Business

Pembina backs away from Inter Pipeline takeover, clearing way for Brookfield

Brookfield Infrastructure Partners LLP said it's confident its hostile bid for Calgary-based Inter Pipeline will be successful now that Pembina Pipeline Corp. has terminated its own rival offer.

Brookfield has offered as much as $16 billion for the pipeline company

Brookfield Infrastructure and Pembina Pipeline company have been battling to take over Inter Pipeline for several months, with Brookfield seemingly emerging as the winner. (John Flesher/The Associated Press)

Brookfield Infrastructure Partners LLP said it's confident its hostile bid for Calgary-based Inter Pipeline will be successful now that Pembina Pipeline Corp. has terminated its own rival offer.

Brookfield's $16-billion offer is now "the sole transaction on the table" for Inter Pipeline shareholders and any delay in accepting it would not be in shareholders' best interests, Brookfield spokeswoman Claire Holland said.

"We believe Inter Pipeline's board made the right decision," Holland said in an email. "This decision implicitly affirms the merits of our offer, which provides superior value, flexibility and certainty."

Pembina announced Monday it had terminated its bid for Inter Pipeline after its board advised it would no longer recommend shareholders support the deal.

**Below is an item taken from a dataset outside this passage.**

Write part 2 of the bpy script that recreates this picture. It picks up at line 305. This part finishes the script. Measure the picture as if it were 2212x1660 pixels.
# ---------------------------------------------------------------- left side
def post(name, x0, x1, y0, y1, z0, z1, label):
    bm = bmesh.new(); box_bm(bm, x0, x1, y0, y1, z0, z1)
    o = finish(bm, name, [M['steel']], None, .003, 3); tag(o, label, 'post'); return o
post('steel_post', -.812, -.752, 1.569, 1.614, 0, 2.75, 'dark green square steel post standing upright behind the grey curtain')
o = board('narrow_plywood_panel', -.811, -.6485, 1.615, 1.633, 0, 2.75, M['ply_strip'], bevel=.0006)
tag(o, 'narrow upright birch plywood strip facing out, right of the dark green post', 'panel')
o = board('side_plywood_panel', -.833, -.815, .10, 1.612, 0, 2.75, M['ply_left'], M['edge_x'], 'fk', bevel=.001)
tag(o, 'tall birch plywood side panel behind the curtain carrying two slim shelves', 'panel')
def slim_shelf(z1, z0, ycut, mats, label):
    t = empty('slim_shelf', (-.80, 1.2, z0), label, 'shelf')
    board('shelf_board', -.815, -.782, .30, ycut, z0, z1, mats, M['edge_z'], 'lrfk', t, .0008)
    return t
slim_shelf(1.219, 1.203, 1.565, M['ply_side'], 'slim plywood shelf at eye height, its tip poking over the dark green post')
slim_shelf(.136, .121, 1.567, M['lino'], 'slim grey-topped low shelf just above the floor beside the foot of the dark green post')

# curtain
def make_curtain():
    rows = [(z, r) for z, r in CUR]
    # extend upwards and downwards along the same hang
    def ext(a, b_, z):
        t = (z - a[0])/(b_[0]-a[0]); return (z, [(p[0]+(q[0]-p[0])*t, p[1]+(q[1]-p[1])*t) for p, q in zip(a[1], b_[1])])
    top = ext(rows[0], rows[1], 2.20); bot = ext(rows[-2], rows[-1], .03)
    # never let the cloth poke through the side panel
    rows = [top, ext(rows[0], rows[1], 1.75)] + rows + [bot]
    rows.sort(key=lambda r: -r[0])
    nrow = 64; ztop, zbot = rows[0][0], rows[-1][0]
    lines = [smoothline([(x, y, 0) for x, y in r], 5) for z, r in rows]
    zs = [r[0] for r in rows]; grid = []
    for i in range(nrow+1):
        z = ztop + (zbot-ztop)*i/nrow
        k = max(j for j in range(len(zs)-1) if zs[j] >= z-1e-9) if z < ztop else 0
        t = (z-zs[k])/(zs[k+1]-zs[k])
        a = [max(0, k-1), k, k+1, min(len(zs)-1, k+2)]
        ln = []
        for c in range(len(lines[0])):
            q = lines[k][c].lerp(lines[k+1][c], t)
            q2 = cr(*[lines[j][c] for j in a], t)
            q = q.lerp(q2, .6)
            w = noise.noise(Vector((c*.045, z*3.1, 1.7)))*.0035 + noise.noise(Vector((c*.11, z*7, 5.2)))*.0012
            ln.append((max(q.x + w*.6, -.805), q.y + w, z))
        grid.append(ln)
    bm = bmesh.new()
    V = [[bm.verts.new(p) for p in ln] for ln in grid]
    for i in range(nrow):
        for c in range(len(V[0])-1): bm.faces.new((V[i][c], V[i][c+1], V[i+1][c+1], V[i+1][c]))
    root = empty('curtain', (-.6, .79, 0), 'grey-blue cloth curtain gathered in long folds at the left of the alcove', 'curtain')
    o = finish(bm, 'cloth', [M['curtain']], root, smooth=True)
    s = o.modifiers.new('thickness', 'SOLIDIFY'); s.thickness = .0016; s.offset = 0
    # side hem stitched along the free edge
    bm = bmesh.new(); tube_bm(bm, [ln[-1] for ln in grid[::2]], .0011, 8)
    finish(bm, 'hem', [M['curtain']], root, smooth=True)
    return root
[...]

Pembina will pocket a $250-million break fee as a result.

The news came nearly two months after Inter Pipeline entered into a friendly $8.3-billion all-share deal with Pembina equal to $19.45 per share. The deal — which would have seen Inter Pipeline shareholders receive half a Pembina share for each Inter Pipeline share they hold — was struck in response to the hostile takeover bid from Brookfield that Inter Pipeline said undervalued its business.

Brookfield, Inter Pipeline's largest shareholder, subsequently raised its cash and share takeover offer to $19.75 per share, up from its earlier proposal valued at $16.50 per share. It later revised the offer by giving shareholders the option to receive their entire payment in cash, instead of a mix of cash and shares, if they desire.

Brookfield again raised its offer in mid-July to $20 in cash or 0.25 of a Brookfield Infrastructure share for each Inter Pipeline share, with a cap on the number of shares that are available.

At least two prominent shareholder advisory firms, ISS and Glass Lewis, recommended that Inter Pipeline investors reject the company's proposed sale to Pembina and instead support the takeover by Brookfield.

On Monday, Pembina CEO Mick Dilger said he was disappointed with the outcome.

"The industrial logic of a combined Pembina and Inter Pipeline remains unparalleled and the value creation between certain of our assets is impossible to replicate by any other entity," he said in a news release.

Dilger said the company will continue to seek opportunities for growth through "focused acquisitions."

"Pembina remains optimistic about its future, including the profitability of our existing business given foreseeable sector tailwinds, as well as with tremendous flexibility to pursue an ever increasing and more diverse set of opportunities for growth, some of which we were able to highlight and advance during this process."

Inter Pipeline said it is open to working with Brookfield to reach a "mutually agreeable transaction." The Brookfield offer expires on Aug. 6.

Earlier this month, the Alberta Securities Commission ruled in favour of Inter Pipeline and Pembina in a decision that was critical of the tactics used by Brookfield Infrastructure in the takeover fight.

The securities regulator upheld a $350-million break fee that Brookfield had sought to have cancelled.

It said Brookfield Infrastructure used "abusive" tactics in its attempt to buy Inter Pipeline and ordered the company to provide additional disclosure related to total return swaps it holds that give it economic exposure to Inter Pipeline's shares.

The regulator also raised the minimum tender conditions of the Brookfield Infrastructure offer to 55 per cent from a simple majority of the shares tendered by shareholders other than Brookfield and those acting in concert with it.